OK, I did promise you a rose garden

OK, I did promise you a rose garden

By Jez Hall

The other day my wife decided that we needed to go and visit a very well known rose nursery 100 miles away, in order to offload some troublesome cash in exchange for some fast growing garden delights. The range of roses on offer was massive and it seemed like every semi-famous man and his dog had a rose named after them. After much deliberation over the varieties of climbing, rambling, fragrant, potted or shrub roses, we made our choices and filled the car up with prickly purchases.

I had already prepared the ground with an electric cultivator which had evened and levelled out the soil nicely. Next we added some granular rose fertilizer to give them a good start. On top of that, my new favourite garden accessory was applied: weed suppressant. The garden has been dogged by weeds in the past, and I think that cultivating the soil seems to actually make the weeds grow faster, so this super-wide black material is just the job to put a stop to them.

We unrolled and stretched the material out, pegging at regular intervals. It looked great and so "under control", and I thought of all the time that would be saved in the future by having no weeds.

Then the fun started. Trying to arrange the pots in the best way to take into account potential height and width of the roses and other plants was quite hard. The gardens we had seen at the nursery seemed to effortlessly blend the different plants into coherent patterns, but in real life it was much more difficult to make an arrangement work. After a bit of trial and error, and quite a lot of arguing, we got there in the end.

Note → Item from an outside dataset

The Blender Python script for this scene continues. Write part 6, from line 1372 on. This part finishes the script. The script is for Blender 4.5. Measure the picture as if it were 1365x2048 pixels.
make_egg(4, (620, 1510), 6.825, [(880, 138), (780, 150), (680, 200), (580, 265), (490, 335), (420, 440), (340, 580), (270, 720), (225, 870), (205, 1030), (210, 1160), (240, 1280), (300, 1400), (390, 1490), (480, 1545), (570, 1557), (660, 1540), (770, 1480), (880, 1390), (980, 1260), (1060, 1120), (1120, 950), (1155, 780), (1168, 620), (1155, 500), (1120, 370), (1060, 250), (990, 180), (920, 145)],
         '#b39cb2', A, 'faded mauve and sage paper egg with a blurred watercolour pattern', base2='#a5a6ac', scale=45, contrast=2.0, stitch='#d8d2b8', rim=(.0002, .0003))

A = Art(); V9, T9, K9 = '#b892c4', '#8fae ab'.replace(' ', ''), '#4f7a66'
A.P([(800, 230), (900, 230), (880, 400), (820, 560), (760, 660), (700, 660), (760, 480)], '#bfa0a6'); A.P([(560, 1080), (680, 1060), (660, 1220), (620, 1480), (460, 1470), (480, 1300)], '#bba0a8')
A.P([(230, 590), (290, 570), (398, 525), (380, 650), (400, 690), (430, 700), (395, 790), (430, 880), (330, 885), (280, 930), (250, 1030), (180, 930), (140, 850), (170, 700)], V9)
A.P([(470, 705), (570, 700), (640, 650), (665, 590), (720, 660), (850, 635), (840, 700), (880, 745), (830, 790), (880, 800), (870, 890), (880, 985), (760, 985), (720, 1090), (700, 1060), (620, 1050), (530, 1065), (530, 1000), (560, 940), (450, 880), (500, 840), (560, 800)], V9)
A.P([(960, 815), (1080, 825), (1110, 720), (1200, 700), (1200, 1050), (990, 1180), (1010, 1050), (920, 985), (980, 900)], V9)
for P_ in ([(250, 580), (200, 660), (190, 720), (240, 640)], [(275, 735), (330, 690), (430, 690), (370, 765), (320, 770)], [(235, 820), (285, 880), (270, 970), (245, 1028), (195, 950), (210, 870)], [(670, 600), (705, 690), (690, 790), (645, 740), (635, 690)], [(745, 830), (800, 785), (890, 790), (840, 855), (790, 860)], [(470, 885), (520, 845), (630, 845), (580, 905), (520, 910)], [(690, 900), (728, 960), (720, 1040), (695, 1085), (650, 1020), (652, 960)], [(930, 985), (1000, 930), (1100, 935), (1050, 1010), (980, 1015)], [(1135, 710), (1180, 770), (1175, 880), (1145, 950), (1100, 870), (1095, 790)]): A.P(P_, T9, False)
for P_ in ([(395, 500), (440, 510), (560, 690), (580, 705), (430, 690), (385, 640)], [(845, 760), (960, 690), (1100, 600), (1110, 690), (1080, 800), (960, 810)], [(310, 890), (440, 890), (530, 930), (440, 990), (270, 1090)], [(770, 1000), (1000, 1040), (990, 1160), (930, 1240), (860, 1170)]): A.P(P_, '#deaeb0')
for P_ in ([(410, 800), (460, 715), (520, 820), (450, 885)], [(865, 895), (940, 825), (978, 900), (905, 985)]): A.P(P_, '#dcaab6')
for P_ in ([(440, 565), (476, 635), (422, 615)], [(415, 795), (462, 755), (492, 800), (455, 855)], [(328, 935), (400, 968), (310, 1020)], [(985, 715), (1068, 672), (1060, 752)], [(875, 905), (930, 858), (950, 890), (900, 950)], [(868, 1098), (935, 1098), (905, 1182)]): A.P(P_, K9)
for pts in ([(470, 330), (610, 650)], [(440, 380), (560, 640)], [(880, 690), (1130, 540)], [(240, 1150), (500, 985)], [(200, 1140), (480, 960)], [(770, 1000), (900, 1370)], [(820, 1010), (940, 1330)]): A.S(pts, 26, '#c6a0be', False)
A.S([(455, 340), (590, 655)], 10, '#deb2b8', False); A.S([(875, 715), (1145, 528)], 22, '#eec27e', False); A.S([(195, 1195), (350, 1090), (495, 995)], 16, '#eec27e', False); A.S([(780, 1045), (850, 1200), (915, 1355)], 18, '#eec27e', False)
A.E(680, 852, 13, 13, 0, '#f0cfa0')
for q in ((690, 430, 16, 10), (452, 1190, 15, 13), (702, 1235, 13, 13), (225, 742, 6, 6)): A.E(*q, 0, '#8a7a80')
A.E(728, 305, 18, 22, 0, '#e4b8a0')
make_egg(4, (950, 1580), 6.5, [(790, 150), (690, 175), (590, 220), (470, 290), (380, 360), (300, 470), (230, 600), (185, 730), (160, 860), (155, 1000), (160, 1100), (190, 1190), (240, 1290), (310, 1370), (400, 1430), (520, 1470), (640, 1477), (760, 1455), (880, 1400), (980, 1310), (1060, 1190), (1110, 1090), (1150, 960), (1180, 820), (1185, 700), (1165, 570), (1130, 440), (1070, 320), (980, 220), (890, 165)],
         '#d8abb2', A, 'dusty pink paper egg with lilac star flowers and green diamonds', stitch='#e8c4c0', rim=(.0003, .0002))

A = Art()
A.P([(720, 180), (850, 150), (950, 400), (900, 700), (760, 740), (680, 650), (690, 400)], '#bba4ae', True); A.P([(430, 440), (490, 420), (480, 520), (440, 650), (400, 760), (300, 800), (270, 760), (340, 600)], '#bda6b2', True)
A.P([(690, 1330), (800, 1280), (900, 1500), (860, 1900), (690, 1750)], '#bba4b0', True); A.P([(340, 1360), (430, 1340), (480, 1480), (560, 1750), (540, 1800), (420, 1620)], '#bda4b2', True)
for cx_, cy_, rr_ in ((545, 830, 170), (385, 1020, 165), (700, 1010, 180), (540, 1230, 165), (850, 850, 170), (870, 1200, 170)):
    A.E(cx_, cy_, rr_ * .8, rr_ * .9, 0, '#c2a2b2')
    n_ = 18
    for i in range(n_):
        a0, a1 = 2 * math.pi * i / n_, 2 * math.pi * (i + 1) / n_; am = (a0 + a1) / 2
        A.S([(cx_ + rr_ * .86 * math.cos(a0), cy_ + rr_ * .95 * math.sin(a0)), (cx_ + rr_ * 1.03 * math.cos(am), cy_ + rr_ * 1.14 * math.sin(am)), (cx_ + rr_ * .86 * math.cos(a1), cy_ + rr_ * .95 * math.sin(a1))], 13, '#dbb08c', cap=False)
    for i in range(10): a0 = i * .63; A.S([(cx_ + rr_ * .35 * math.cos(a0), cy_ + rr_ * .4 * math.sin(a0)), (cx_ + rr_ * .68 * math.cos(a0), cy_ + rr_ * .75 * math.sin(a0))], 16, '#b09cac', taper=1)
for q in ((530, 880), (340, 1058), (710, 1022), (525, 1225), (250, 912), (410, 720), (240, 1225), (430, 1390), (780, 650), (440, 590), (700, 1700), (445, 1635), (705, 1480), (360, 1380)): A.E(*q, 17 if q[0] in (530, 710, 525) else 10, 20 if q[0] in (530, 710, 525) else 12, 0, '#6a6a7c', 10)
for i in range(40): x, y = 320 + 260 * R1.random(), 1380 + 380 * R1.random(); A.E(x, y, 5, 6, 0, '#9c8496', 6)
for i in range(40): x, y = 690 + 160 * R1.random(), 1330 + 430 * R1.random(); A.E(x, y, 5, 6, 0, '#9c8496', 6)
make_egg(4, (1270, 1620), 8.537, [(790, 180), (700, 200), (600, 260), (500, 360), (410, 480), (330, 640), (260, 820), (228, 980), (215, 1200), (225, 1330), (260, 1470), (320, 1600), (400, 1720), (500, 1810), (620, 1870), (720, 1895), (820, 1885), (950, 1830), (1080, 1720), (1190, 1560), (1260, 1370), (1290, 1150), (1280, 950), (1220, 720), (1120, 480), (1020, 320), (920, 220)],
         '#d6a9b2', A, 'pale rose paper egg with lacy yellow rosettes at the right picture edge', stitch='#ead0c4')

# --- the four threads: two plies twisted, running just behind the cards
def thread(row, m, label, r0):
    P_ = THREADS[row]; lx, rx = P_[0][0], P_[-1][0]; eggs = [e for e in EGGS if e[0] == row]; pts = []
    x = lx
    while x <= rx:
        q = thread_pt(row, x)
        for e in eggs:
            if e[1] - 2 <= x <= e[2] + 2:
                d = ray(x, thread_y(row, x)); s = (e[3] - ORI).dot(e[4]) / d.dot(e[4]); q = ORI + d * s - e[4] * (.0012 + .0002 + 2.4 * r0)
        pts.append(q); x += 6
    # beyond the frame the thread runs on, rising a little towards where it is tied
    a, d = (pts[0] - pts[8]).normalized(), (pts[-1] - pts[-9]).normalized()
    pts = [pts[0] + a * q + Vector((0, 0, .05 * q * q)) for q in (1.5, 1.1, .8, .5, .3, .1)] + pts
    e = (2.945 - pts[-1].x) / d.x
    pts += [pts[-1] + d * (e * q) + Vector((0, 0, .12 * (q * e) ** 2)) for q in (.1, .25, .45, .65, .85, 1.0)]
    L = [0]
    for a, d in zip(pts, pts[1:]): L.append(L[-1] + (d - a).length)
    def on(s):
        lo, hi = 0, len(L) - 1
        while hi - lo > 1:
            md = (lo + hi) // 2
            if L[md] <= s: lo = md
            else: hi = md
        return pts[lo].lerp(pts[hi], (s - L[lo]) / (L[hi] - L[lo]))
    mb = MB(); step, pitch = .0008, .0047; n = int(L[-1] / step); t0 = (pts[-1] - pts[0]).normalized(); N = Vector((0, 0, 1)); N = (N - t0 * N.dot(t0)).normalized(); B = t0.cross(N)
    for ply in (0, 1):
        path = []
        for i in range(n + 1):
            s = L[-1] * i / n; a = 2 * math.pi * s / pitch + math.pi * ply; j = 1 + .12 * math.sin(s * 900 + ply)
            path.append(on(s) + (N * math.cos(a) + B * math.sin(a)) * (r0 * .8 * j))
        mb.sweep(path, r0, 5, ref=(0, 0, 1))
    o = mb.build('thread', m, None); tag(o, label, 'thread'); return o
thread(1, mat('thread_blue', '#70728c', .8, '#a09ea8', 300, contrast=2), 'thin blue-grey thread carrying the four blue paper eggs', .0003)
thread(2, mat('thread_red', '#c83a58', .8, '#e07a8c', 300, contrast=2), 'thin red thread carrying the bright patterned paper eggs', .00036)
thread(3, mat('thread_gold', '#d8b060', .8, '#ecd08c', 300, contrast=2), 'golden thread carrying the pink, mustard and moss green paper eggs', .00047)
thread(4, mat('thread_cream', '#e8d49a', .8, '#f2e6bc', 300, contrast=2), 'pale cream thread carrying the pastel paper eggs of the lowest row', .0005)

Time for some tea and cake, and then we got the spade out. The weed suppressant material had to be cut neatly with scissors so that I could dig the small square holes for planting. After a bit of huffing and puffing, and quite a few thorny scratches, we got the roses "planted" - in fact they are going to stay in their pots until November, as per the nursery's instructions - along with some other perennial plants. It was quite satisfying to stand back and looking at the progress, and I'm already thinks how good it will look come the spring.

Later we will add some bark mulch to cover the black material for the finishing touch. All in all this area of the garden is transformed and we look forward to years of lovely roses.